* start Source material *

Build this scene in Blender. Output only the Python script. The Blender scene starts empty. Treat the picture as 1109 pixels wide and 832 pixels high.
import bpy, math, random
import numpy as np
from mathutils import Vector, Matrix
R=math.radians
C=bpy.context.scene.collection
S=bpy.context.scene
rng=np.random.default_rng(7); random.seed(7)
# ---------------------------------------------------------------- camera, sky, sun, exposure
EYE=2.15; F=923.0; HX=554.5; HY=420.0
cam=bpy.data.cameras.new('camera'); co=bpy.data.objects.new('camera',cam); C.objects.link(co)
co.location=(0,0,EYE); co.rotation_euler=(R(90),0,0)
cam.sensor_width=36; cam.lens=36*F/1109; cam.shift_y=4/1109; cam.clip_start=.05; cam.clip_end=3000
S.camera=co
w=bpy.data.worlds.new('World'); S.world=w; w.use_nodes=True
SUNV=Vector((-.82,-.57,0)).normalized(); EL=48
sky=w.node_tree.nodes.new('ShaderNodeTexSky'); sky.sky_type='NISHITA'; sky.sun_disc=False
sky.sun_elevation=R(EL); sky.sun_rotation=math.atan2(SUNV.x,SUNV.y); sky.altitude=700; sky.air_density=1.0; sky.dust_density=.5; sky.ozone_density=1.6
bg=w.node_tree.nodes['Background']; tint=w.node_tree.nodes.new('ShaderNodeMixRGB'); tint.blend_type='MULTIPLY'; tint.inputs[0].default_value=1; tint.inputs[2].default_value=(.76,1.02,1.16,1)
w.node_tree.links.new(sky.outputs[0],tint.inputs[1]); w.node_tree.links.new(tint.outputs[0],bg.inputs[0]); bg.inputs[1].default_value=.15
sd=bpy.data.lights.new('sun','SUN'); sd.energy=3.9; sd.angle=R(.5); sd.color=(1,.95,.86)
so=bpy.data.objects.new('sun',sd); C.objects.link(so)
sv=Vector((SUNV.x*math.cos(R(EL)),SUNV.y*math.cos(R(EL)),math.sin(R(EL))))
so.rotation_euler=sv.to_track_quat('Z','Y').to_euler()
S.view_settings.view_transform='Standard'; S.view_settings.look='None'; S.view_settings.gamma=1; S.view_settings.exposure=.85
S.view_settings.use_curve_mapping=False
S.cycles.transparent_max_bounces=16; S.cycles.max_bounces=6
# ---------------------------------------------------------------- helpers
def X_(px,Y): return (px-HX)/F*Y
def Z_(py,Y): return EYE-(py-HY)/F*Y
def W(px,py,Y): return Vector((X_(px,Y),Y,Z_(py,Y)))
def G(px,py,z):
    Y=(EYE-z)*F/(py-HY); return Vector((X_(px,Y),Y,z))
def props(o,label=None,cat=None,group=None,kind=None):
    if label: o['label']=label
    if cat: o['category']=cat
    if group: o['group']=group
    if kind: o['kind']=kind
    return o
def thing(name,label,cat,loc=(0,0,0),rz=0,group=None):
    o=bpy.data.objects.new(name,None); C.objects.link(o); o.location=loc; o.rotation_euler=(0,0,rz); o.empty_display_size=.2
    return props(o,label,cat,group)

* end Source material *

** Objective **
Please repeat the material above, word for word and in full.

** Full output **
Build this scene in Blender. Output only the Python script. The Blender scene starts empty. Treat the picture as 1109 pixels wide and 832 pixels high.
import bpy, math, random
import numpy as np
from mathutils import Vector, Matrix
R=math.radians
C=bpy.context.scene.collection
S=bpy.context.scene
rng=np.random.default_rng(7); random.seed(7)
# ---------------------------------------------------------------- camera, sky, sun, exposure
EYE=2.15; F=923.0; HX=554.5; HY=420.0
cam=bpy.data.cameras.new('camera'); co=bpy.data.objects.new('camera',cam); C.objects.link(co)
co.location=(0,0,EYE); co.rotation_euler=(R(90),0,0)
cam.sensor_width=36; cam.lens=36*F/1109; cam.shift_y=4/1109; cam.clip_start=.05; cam.clip_end=3000
S.camera=co
w=bpy.data.worlds.new('World'); S.world=w; w.use_nodes=True
SUNV=Vector((-.82,-.57,0)).normalized(); EL=48
sky=w.node_tree.nodes.new('ShaderNodeTexSky'); sky.sky_type='NISHITA'; sky.sun_disc=False
sky.sun_elevation=R(EL); sky.sun_rotation=math.atan2(SUNV.x,SUNV.y); sky.altitude=700; sky.air_density=1.0; sky.dust_density=.5; sky.ozone_density=1.6
bg=w.node_tree.nodes['Background']; tint=w.node_tree.nodes.new('ShaderNodeMixRGB'); tint.blend_type='MULTIPLY'; tint.inputs[0].default_value=1; tint.inputs[2].default_value=(.76,1.02,1.16,1)
w.node_tree.links.new(sky.outputs[0],tint.inputs[1]); w.node_tree.links.new(tint.outputs[0],bg.inputs[0]); bg.inputs[1].default_value=.15
sd=bpy.data.lights.new('sun','SUN'); sd.energy=3.9; sd.angle=R(.5); sd.color=(1,.95,.86)
so=bpy.data.objects.new('sun',sd); C.objects.link(so)
sv=Vector((SUNV.x*math.cos(R(EL)),SUNV.y*math.cos(R(EL)),math.sin(R(EL))))
so.rotation_euler=sv.to_track_quat('Z','Y').to_euler()
S.view_settings.view_transform='Standard'; S.view_settings.look='None'; S.view_settings.gamma=1; S.view_settings.exposure=.85
S.view_settings.use_curve_mapping=False
S.cycles.transparent_max_bounces=16; S.cycles.max_bounces=6
# ---------------------------------------------------------------- helpers
def X_(px,Y): return (px-HX)/F*Y
def Z_(py,Y): return EYE-(py-HY)/F*Y
def W(px,py,Y): return Vector((X_(px,Y),Y,Z_(py,Y)))
def G(px,py,z):
    Y=(EYE-z)*F/(py-HY); return Vector((X_(px,Y),Y,z))
def props(o,label=None,cat=None,group=None,kind=None):
    if label: o['label']=label
    if cat: o['category']=cat
    if group: o['group']=group
    if kind: o['kind']=kind
    return o
def thing(name,label,cat,loc=(0,0,0),rz=0,group=None):
    o=bpy.data.objects.new(name,None); C.objects.link(o); o.location=loc; o.rotation_euler=(0,0,rz); o.empty_display_size=.2
    return props(o,label,cat,group)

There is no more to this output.